Researchers Opt To Limit Uses of Open-access Publications
ananyo writes "How open do researchers want open-access papers to be? Apparently, not that open — when given a choice of licenses, most opt to limit the use of data and words in their open-access publications, according to figures released by the open-access journal Scientific Reports. Since July 2012 the journal has been offering researchers a choice of three types of license. The first, most liberal license, CC-BY, allows anyone, even commercial organizations, to re-use it. A more restrictive version, CC-BY-NC-SA, lets others remix, tweak and build on work if they give credit to the original author, but only for non-commercial (NC) purposes, and only if they license what they produce under the same terms (SA, or 'share-alike'). A third licence, CC-BY-NC-ND, is the most restrictive, allowing others to download and share work, but not to change it in any way (ND, 'no derivative works'), or use it commercially. The results from Scientific Reports shows that, for the 685 papers accepted by the journal, authors chose either of the more restrictive licences 95% of the time — and the most restrictive, CC-BY-NC-ND, 68% of the time."

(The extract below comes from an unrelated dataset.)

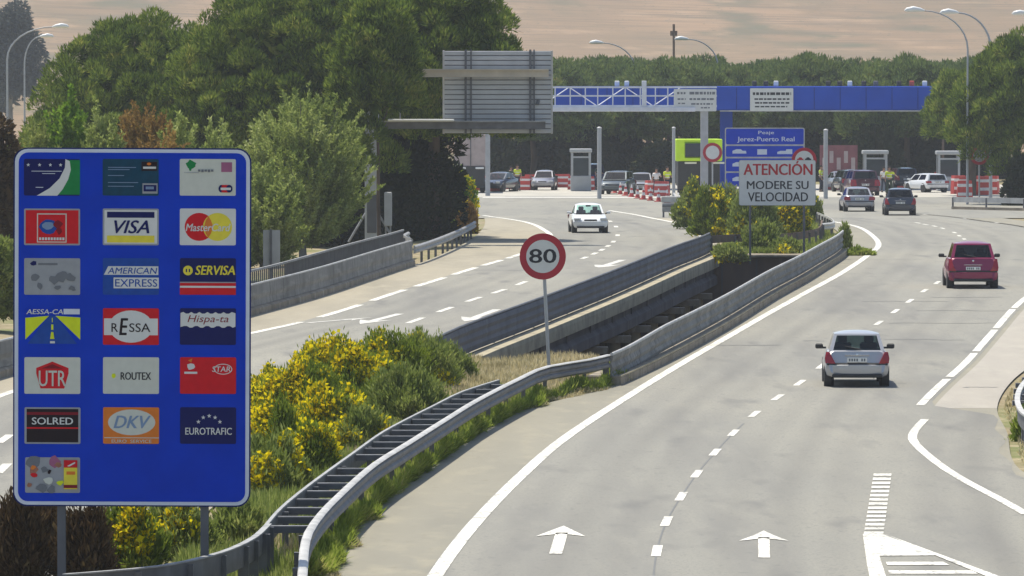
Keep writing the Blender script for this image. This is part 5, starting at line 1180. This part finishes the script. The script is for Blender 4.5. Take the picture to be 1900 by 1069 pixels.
def make_person(label, loc, rz=0.0, pose=0, legs='cloth_dark', vest='hi_vis', k=1.0):
    t = empty('person', loc, rz); tag(t, label, 'person'); t.scale = (k, k, k)
    st = .10 + .06 * (pose % 2); arm = [(0, 0), (.25, .32), (.0, .22), (.40, .1)][pose % 4]
    nodes = [((0, 0, .95), (.15, .11)), ((0, 0, 1.12), (.14, .10)), ((0, 0, 1.32), (.17, .11)), ((0, 0, 1.46), (.10, .08)), ((0, -.01, 1.53), (.055, .055)), ((0, -.02, 1.60), (.075, .085)), ((0, -.02, 1.70), (.078, .095)), ((0, -.01, 1.765), (.045, .055))]
    E = [(i, i + 1) for i in range(7)]; arms = []; lg = []
    for sx in (-1, 1):
        o = len(nodes); ax = arm if sx > 0 else (.02, .03)
        sh, el, wr_ = (sx * .19, 0, 1.41), (sx * (.25 + ax[0] * .3), -.02 - ax[1] * .2, 1.13 + ax[0] * .3), (sx * (.26 + ax[0] * .5), -.10 - ax[1] * .7, .90 + ax[1] * .9 + ax[0] * .4)
        nodes += [(sh, .062), (el, .045), (wr_, .032)]; E += [(3, o), (o, o + 1), (o + 1, o + 2)]
        d = (Vector(wr_) - Vector(el)).normalized(); pm = Vector(wr_) + d * .06; nodes.append((tuple(pm), (.036, .022))); E.append((o + 2, o + 3)); pi = o + 3
        side = Vector((0, 1, 0)) if abs(d.y) < .8 else Vector((0, 0, 1))
        for f in range(5):
            if f < 4: b_ = pm + side * (-.027 + .018 * f) + d * .035; e_ = b_ + d * (.05, .065, .06, .045)[f] + Vector((-sx * .02, 0, 0))
            else: b_ = pm + side * -.04; e_ = b_ + d * .045 - side * .025
            i0 = len(nodes); nodes += [(tuple(b_), .010), (tuple(e_), .008)]; E += [(pi, i0), (i0, i0 + 1)]
        h = len(nodes); hip, kn, an, toe = (sx * .09, 0, .90), (sx * (.10 + st * .25), -.03, .50), (sx * (.10 + st * .5), .02, .09), (sx * (.12 + st * .5), -.15, .05)
        nodes += [(hip, .088), (kn, .06), (an, .042), (toe, (.045, .035))]; E += [(0, h), (h, h + 1), (h + 1, h + 2), (h + 2, h + 3)]
        arms.append((sh, el)); lg.append((hip, kn, an))
    skin_mesh('body', nodes, E, 'skin', t)
    vn = [((0, 0, 1.0), (.175, .13)), ((0, 0, 1.15), (.165, .125)), ((0, 0, 1.32), (.195, .135)), ((0, 0, 1.44), (.12, .10))]; VE = [(0, 1), (1, 2), (2, 3)]
    for sh, el in arms: o = len(vn); vn += [(sh, .083), (tuple(Vector(sh).lerp(Vector(el), .75)), .066)]; VE += [(3, o), (o, o + 1)]
    skin_mesh('jacket', vn, VE, vest, t)
    vn = [((0, 0, .97), (.168, .125))]; VE = []
    for a, b_, c_ in lg: o = len(vn); vn += [(a, .105), (b_, .078), (tuple(Vector(c_) + Vector((0, 0, .03))), .064)]; VE += [(0, o), (o, o + 1), (o + 1, o + 2)]
    skin_mesh('trousers', vn, VE, legs, t)
    q = MB()
    for sx in (-1, 1): q.box((sx * lg[1][2][0], -.07, .05), (.10, .28, .10), 'black_plastic', bev=.03)
    q.build('shoes', t)
    q = MB(); q.lathe([(.03, 1.80), (.075, 1.785), (.098, 1.74), (.098, 1.69), (.085, 1.655)], 'hair_dark', 'z', (0, .012, 0), 14); q.box((0, -.10, 1.715), (.14, .10, .02), 'hair_dark', bev=.008); q.build('cap', t, True)
    q = MB()
    for sx in (-1, 1): q.lathe([(.002, -.105), (.011, -.098), (.011, -.09)], 'hair_dark', 'y', (sx * .032, -.008, 1.675), 8); q.box((sx * .088, 0, 1.665), (.02, .035, .06), 'skin', bev=.008)
    q.box((0, -.118, 1.645), (.022, .035, .045), 'skin', bev=.008); q.box((0, -.103, 1.605), (.05, .012, .012), 'letter_red'); q.build('face', t)
    q = MB()
    for z in (1.1, 1.27): q.lathe([(.186, z - .02), (.188, z + .02)], 'lamp_white', n=16)
    o = q.build('reflective_band', t); o.scale = (1.02, .74, 1)
for px, py, lab, rz, pose, k in ((960, 354, 'person in a hi-vis yellow jacket standing left before the dark trees', .2, 0, 1.05), (1101, 350, 'person in a hi-vis jacket, arm out, at the far end of the cones', -.4, 1, 1.0), (1238, 362, 'person in a hi-vis yellow jacket standing behind the crash barrier end', .5, 2, 1.1), (1523, 356, 'person in a hi-vis jacket half hidden right of the slow-down board', 1.2, 0, 1.05), (1110, 352, 'person in dark clothes beside the worker at the far end of the cones', .6, 2, 1.05), (1218, 363, 'person in a pale jacket standing among the barriers by the cones', -.3, 1, 1.05), (948, 355, 'person in dark clothes just left of the leftmost hi-vis worker', .9, 2, 1.0), (1640, 357, 'person in a pale jacket left of the hi-vis worker by the booth', .2, 0, 1.0), (1650, 362, 'person in a hi-vis yellow jacket standing beyond the dark hatchback', .1, 3, 1.1)):
    make_person(lab, G(px, py), rz, pose, 'cloth_dark' if pose != 3 else 'cloth_green', 'cloth_green' if 'dark clothes' in lab else 'plastic_white' if 'pale jacket' in lab else 'hi_vis', k=k)

# ================================================================== TREES AND SHRUBS
Z = lambda py, Y: P(0, py, Y).z
def pine(px, pyc, Y, A, B, th, seed, label, leaf='pine_leaf', **k):
    a = dict(nlobe=520, lr=.52, per=230, ln=.30, wd=.062, zsq=.9, up=1.1, r0=.36, group='umbrella pines left of the road'); a.update(k)
    return make_tree('umbrella_pine', label, 'pine tree', (X(px, Y), Y, zg(Y) - .1), A, B, th, seed, leaf, **a)
pine(292, 0, 316, 6.5, 6.7, 4.0, 21, 'leftmost of the big dark umbrella pines, its crown stepping down to the tan field', nlobe=620, extra=[(-5.4, -1, .3, 1.2), (-5.2, -2, -1.2, 1.1), (-4.9, -2, -2.4, 1.1), (4, -3, -1, 1.6), (0, -4, -1.6, 1.6), (-3, -3.5, -1.6, 1.5)])
pine(575, 0, 304, 6.9, 7.2, 5.4, 22, 'middle one of the big umbrella pines, broadest crown behind the pale green tree', nlobe=760, extra=[(-3, -4.5, -1.2, 1.7), (2, -5, -1.5, 1.7), (5, -3, -1.4, 1.6)])
pine(806, 0, 296, 4.6, 6.6, 5.8, 23, 'rightmost of the big umbrella pines, leaning behind the grey overhead sign', nlobe=440, extra=[(-2.2, -3, -2.2, 1.2), (-3.0, -2, -1.4, 1.2)])
pine(704, 0, 283, 2.05, 4.3, 6.6, 27, 'slender pine just left of the overhead sign beams, foliage hiding the column', nlobe=230, lr=.42, per=200, r0=.09, flat=.2, group='umbrella pines left of the road', lean=(-.15, 0), extra=[(-.7, -.6, -1.0, .7), (-.2, -.8, -1.7, .75), (-.9, -.6, -2.2, .75), (-1.3, -.4, -1.4, .7), (-.5, -.6, -2.9, .6)])
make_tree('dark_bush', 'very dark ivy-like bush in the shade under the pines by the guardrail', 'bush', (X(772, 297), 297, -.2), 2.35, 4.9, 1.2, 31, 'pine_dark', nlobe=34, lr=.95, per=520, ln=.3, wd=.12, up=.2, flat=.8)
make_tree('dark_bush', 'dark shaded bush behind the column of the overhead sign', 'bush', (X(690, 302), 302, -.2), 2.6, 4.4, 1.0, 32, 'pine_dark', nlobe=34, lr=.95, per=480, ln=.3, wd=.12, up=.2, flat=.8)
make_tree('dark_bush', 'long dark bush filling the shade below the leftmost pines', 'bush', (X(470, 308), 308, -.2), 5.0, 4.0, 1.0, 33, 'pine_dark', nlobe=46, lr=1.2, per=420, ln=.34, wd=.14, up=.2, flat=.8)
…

In, say, Linux, you have the ability to modify the source and create a completely new ability by manipulating the functions presented to you. We call this programming.
If you take an open research article and modify it, then republish it with attribution given to the original author, it turns what is (supposedly) reliable scientific information into a potential weapon against the author, with various elements citing it against the author in other publications.

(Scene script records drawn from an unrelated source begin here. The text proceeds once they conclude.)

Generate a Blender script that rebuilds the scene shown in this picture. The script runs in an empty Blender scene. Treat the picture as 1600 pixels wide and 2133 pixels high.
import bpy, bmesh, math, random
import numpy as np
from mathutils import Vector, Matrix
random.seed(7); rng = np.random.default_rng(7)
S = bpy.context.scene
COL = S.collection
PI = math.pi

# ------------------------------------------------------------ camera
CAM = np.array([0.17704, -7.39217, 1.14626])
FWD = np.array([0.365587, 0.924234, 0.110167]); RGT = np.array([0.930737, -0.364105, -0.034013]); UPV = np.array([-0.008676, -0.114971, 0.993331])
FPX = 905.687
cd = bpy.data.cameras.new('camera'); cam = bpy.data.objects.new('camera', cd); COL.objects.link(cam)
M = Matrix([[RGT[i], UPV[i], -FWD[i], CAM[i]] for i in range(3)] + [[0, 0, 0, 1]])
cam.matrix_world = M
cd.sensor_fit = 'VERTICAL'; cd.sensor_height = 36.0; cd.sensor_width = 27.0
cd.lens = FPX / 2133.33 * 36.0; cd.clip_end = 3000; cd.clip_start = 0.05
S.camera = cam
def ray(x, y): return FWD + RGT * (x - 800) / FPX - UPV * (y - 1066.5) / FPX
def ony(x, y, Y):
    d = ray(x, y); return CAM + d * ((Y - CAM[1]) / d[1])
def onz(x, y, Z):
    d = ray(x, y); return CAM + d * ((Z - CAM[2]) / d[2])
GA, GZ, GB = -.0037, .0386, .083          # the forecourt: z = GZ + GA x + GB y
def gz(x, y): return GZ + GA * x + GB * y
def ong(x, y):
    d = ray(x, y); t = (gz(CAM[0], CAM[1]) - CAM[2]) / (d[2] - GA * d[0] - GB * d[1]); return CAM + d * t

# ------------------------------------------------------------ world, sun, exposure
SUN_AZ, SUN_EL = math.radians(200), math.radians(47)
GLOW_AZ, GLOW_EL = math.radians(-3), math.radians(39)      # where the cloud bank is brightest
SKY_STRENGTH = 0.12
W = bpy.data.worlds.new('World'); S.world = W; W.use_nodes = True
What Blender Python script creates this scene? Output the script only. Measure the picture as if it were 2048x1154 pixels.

Imagine what the strict use of CC-BY-SA would be if used by a modern fundamentalist anti-science group against climate change researchers, for instance.
Why is this surprising? Open access, which most scientists support in principle, is not the same as open source. It's about making sure that research outputs (particularly those that are government-funded) are made available for everyone to read, not just those with an expensive subscription. Access to that knowledge support innovation. It doesn't mean being able to reuse the original material however you like.
Researchers don't generally care about their papers being open access or not.
I'd like to use open access journals, but there are two things stopping me. Other people's money and my money.
1) Other people's money: Most open access journals I've come across in my field charge >$1000 to let you publish in them (as opposed to traditional journals which generally charge nothing). This is pretty much not an option in the current cash-strapped academic environment, funding bodies don't like to see their money spent on things like this, they want to pay for research.
2) My money: Most open access journals are newish, and so have a lower impact factor than traditional journals. The university I do work for remunerates researchers based on a sliding scale based on the impact factor of the journals they publish in, so publishing an article in a lower impact factor journal results in substantially less take-home pay for me.
All things being equal, I would certainly lean towards using open access journals, simply because I prefer my work to get as much exposure as possible, but all things are not equal.
You can never know everything, and part of what you do know will always be wrong. Perhaps even the most important part.
Not true at all. Most researchers (I would say it's a large majority) prefer open-access because of the better exposure of their work, and because of an innate desire to share their science with everybody. There are scientists with views differing from this, but they are, as far as I could see (and I, as a researcher that travels a lot to conferences and does research abroad often, have met a huge number of my colleagues) a small minority.
Not always true in my experience. One's enthusiasm for open access scientific publishing changes radically depending on whether you are publishing a paper or trying to access a paper. If you are publishing a paper then you want to have it in the most prestigious vehicle you can get into. It looks better on the CV come tenure or job interview time. For chemistry, say, you want to publish in JACS or JOC. But if I am reading the literature then I curse the bastards who published in JACS and JOC because I might not have free access to those journals.
If Slashdot were chemistry it would look like this:Cadaverine
Nonsense.
-ND lets you do exactly the same things that you could do with an old-style journal article, where you didn't have a license at all. This includes limited quotation, because that falls under fair use. You also have one additional option, which is to republish the article in its entirety for non-commercial purposes.
That is the whole point of open-access.
What -ND actually doesn't allow is extension or modification of the original work, so you couldn't produce "version 2" of my journal article, with my introduction and methods sections, but your data and conclusions, or something like that. But that is not considered good academic practice anyway, so nothing is lost here.